Matthias Rust

In 1987, an 18-year-old amateur pilot flew a rented Cessna from Helsinki and landed next to Red Square — humiliating the entire Soviet air defense system.

On May 28, 1987, Matthias Rust — an 18-year-old West German with about 50 hours of flying experience — took off from Helsinki, told air traffic control he was heading to Stockholm, then disabled his radio and turned east toward Moscow instead.

The Soviet air defense system, designed to intercept supersonic bombers, had no idea what to do with a single slow propeller plane. Three surface-to-air missile battalions tracked him but couldn't get authorization to fire. A MiG-23 pilot requested permission to shoot him down near Gdov and was denied. Radar operators kept mistaking his slow, low-flying Cessna for friendly helicopters and training aircraft.

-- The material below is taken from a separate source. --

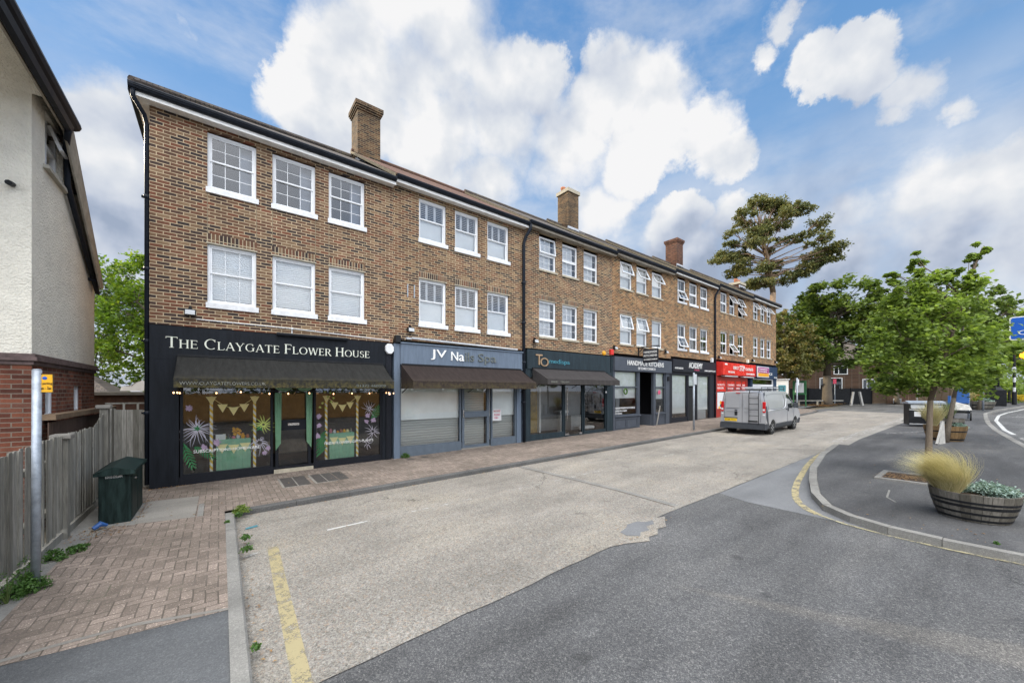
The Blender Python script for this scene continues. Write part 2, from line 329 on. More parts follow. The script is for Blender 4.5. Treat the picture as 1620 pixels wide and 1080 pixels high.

A layer of bureaucratic confusion made it worse: the military had recently reorganized its air defense districts, creating coordination gaps. Search-and-rescue flights for Rust's 'missing' plane (Finland had launched a search when he vanished) were adding more radar clutter. And that morning, Moscow maintenance crews had happened to remove the trolleybus wires usually strung across the bridge where Rust would ultimately land.

Rust circled over Moscow for a while, initially planning to land inside the Kremlin itself. He decided against it — fearing the KGB would deny the whole thing — and instead landed on Bolshoy Moskvoretsky Bridge near St. Basil's Cathedral. Curious Muscovites gathered around the plane and asked for autographs before he was arrested two hours later.

The political fallout was enormous. Gorbachev used the incident to purge the Soviet military of hardliners who opposed his reforms: the Minister of Defence was fired, the commander of Soviet Air Forces was dismissed, and hundreds of additional officers were removed — the largest military purge since Stalin. Moscow residents sarcastically renamed Red Square 'Sheremetyevo-3,' after the city's airports.

Rust was convicted of hooliganism and aviation violations and sentenced to four years in a Soviet labor camp. He served 14 months before being pardoned as a goodwill gesture during the Reagan-Gorbachev arms talks. His family sold the story rights to a German magazine for 100,000 Deutsche Marks. His plane is now in a Berlin museum.